(A block of data)
/---

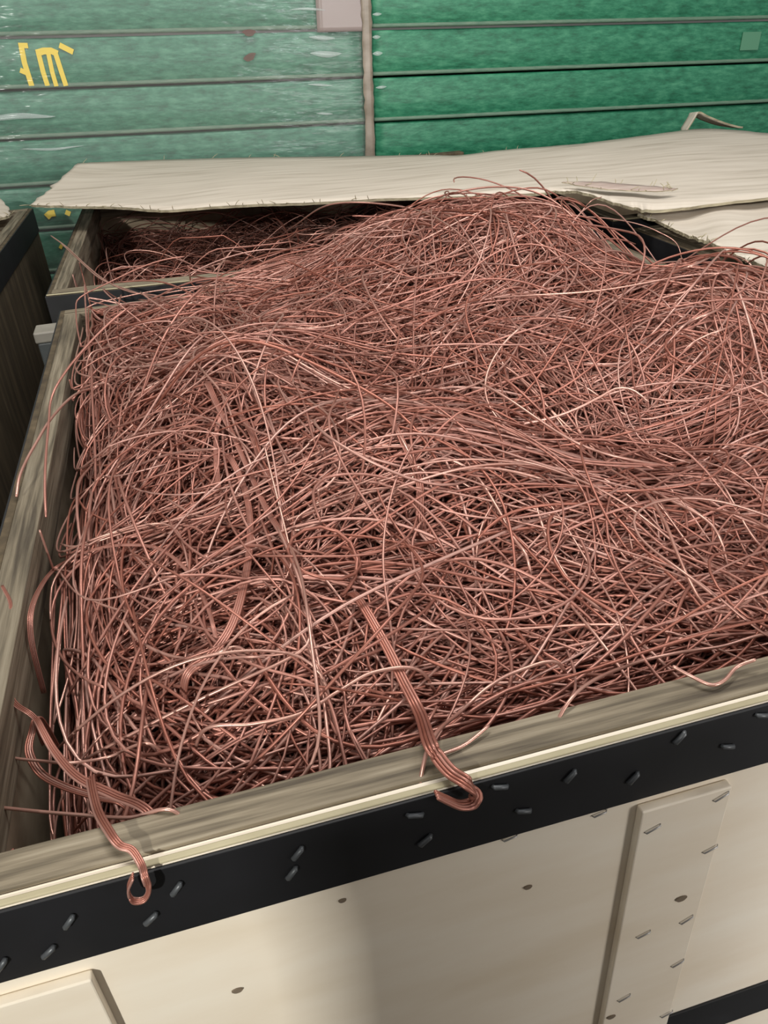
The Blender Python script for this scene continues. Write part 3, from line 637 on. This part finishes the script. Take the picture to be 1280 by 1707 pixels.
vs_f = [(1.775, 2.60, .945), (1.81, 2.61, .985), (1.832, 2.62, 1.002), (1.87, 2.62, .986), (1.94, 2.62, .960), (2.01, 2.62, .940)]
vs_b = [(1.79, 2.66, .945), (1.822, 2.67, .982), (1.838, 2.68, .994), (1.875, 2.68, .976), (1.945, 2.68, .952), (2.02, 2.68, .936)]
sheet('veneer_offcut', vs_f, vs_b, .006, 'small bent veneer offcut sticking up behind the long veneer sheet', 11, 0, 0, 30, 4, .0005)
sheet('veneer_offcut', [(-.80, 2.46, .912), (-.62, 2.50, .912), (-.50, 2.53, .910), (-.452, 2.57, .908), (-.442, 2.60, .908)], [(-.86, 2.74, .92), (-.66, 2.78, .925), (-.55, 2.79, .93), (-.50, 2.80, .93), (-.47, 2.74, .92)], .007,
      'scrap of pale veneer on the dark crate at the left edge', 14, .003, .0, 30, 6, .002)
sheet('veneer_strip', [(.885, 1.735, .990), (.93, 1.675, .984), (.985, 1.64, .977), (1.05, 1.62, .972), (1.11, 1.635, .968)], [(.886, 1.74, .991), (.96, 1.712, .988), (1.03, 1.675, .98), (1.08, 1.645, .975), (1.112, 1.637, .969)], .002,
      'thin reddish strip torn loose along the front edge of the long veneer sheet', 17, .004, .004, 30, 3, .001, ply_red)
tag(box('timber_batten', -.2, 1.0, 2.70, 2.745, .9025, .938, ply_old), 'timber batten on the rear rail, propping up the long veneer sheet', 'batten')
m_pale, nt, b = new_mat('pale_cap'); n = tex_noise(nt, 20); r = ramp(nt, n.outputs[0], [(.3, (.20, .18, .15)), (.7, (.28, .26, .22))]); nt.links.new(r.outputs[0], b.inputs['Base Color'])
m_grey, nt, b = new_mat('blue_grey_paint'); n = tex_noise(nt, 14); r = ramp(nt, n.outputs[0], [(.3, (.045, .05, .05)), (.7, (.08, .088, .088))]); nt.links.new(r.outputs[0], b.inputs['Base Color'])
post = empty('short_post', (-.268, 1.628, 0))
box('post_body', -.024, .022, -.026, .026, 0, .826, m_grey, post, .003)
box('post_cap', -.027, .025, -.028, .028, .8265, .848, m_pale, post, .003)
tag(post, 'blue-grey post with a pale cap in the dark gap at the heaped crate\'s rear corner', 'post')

\---
/---

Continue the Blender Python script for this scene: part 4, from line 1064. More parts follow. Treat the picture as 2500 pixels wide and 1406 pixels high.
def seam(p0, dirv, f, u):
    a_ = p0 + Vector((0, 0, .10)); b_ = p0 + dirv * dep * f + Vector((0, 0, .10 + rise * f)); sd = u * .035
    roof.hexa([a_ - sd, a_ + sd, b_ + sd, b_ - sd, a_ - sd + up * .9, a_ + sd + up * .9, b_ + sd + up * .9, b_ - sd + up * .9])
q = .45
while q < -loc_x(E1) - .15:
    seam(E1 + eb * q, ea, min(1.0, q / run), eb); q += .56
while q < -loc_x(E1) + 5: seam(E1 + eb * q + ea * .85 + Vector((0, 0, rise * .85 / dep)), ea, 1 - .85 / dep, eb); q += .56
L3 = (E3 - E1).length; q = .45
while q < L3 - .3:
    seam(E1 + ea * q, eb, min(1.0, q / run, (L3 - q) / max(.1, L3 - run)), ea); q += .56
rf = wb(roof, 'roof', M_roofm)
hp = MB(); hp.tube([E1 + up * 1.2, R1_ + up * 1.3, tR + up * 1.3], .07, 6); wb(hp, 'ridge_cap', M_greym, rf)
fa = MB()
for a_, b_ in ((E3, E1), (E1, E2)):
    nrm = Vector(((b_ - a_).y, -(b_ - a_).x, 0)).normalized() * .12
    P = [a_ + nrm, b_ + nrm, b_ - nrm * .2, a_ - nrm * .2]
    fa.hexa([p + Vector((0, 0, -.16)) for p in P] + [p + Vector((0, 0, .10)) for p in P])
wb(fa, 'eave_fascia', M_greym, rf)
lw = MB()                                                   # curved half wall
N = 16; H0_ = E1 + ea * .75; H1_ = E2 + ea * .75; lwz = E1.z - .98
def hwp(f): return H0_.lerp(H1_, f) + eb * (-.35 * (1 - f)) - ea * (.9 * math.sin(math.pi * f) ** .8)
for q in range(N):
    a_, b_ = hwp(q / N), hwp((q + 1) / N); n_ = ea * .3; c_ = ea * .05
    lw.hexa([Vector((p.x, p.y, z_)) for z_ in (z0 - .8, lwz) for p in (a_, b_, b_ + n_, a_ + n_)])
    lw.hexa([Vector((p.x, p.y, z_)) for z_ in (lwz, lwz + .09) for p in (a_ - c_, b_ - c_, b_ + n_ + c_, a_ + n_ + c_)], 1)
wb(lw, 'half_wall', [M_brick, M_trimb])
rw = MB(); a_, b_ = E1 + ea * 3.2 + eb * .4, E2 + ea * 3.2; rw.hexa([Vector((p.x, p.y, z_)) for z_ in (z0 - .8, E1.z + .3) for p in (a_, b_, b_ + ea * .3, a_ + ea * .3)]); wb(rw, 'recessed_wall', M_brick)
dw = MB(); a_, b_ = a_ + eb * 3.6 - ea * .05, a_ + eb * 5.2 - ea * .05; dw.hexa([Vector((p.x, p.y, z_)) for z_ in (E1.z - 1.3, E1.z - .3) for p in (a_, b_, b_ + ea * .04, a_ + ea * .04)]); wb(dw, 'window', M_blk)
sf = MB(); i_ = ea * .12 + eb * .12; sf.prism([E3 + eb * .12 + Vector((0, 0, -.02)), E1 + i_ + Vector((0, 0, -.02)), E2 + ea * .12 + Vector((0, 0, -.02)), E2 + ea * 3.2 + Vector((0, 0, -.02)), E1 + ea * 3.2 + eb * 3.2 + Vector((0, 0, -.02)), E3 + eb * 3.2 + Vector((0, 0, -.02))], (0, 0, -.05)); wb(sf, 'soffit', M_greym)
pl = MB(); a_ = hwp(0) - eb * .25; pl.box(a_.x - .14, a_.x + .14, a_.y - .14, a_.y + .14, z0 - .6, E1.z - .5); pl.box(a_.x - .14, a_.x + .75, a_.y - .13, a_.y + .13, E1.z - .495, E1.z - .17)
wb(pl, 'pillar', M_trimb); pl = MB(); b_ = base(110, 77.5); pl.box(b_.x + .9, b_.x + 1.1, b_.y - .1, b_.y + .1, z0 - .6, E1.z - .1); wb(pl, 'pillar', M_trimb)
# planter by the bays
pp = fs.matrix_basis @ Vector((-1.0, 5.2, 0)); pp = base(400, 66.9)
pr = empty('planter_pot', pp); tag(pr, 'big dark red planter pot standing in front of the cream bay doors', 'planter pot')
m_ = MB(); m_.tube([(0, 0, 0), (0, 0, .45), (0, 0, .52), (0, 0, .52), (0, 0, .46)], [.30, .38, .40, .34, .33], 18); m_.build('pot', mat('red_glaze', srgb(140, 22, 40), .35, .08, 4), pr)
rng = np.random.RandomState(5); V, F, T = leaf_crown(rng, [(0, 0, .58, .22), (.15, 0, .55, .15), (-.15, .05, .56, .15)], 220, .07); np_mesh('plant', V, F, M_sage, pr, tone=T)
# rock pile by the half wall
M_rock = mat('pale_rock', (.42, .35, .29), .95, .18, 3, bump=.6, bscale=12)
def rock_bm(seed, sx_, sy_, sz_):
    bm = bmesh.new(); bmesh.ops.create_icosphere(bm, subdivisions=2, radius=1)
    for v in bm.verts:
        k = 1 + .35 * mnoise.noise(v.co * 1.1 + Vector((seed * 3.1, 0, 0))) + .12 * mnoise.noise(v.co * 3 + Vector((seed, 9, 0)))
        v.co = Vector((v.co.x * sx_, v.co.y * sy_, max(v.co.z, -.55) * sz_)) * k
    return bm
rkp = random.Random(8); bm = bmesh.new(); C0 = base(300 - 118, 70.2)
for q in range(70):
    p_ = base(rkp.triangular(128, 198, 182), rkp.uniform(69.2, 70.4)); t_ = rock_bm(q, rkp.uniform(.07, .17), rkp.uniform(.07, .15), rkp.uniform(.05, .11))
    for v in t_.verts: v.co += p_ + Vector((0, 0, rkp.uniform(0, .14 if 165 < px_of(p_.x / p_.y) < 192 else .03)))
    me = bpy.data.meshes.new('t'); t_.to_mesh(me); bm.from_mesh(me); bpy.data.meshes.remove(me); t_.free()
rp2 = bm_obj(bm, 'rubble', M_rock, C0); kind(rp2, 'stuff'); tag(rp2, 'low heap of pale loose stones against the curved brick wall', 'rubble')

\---
/---

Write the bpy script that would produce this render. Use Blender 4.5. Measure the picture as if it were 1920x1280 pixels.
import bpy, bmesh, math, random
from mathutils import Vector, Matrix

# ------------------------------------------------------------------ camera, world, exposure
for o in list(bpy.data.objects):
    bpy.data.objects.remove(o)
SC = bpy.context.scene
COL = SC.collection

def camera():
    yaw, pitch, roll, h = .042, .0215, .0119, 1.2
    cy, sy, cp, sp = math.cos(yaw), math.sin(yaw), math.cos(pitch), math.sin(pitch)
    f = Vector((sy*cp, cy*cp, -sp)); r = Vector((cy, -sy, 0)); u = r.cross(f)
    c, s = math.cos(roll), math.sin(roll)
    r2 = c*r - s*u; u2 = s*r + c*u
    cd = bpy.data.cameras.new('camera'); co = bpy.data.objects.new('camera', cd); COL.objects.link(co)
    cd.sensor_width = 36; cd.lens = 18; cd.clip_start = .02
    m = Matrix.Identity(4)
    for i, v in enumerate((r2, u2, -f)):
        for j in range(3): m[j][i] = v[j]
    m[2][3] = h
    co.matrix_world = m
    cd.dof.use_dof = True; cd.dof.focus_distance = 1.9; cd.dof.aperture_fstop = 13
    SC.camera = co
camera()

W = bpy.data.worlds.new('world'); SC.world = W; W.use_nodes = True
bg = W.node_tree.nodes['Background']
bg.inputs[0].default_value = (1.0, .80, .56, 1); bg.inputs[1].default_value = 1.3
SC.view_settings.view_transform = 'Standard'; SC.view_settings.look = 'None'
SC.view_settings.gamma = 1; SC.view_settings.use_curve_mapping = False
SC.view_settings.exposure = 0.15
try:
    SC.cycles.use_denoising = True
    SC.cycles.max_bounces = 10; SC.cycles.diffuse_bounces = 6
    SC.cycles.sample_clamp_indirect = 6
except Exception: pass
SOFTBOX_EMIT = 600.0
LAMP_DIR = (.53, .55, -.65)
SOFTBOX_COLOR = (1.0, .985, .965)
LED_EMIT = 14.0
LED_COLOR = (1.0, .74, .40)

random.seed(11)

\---

#### Directions:
Extract each line holding the string "part".

#### Final answer:
The Blender Python script for this scene continues. Write part 3, from line 637 on. This part finishes the script. Take the picture to be 1280 by 1707 pixels.
Continue the Blender Python script for this scene: part 4, from line 1064. More parts follow. Treat the picture as 2500 pixels wide and 1406 pixels high.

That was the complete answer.